* _What is being asked_:
Print the lines of the data, starting with the first, up to and including the line where "frombm('pointer_mark', bm, 'black', kn)" appears.

((

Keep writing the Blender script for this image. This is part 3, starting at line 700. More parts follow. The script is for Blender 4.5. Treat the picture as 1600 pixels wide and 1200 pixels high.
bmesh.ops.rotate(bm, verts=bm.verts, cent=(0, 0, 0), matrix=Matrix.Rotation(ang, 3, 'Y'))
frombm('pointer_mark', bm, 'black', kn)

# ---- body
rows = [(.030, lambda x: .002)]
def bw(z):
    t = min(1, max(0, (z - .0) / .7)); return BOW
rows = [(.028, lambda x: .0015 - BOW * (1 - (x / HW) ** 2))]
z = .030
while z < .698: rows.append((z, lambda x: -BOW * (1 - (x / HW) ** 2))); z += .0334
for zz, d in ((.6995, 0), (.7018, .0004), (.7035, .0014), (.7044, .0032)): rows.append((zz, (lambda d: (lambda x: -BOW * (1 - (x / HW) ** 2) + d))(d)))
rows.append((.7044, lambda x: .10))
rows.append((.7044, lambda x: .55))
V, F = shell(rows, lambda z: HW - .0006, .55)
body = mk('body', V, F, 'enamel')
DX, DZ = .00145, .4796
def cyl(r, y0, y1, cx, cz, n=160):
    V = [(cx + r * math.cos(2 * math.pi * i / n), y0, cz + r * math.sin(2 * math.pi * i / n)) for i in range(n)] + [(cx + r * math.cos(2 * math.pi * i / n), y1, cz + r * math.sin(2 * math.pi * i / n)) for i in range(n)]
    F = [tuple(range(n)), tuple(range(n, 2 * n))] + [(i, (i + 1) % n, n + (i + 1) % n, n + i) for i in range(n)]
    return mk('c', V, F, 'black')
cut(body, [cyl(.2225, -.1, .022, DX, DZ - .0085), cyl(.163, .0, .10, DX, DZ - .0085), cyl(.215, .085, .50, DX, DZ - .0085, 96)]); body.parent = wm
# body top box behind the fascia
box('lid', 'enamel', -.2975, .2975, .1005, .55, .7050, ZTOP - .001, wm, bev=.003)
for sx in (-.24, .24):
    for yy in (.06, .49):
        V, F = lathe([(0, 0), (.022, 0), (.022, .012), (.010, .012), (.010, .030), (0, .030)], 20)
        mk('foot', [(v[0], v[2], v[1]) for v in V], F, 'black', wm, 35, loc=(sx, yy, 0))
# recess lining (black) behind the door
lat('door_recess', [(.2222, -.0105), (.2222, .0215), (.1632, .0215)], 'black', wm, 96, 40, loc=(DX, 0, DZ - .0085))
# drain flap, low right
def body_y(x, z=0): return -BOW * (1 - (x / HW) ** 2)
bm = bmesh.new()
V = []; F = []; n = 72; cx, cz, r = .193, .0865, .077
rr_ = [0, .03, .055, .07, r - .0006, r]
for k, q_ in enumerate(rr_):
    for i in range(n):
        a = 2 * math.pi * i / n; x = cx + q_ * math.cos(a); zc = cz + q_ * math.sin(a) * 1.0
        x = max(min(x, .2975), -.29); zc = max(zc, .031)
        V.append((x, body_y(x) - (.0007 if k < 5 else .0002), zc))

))

* _Exercise response_:
Keep writing the Blender script for this image. This is part 3, starting at line 700. More parts follow. The script is for Blender 4.5. Treat the picture as 1600 pixels wide and 1200 pixels high.
bmesh.ops.rotate(bm, verts=bm.verts, cent=(0, 0, 0), matrix=Matrix.Rotation(ang, 3, 'Y'))
frombm('pointer_mark', bm, 'black', kn)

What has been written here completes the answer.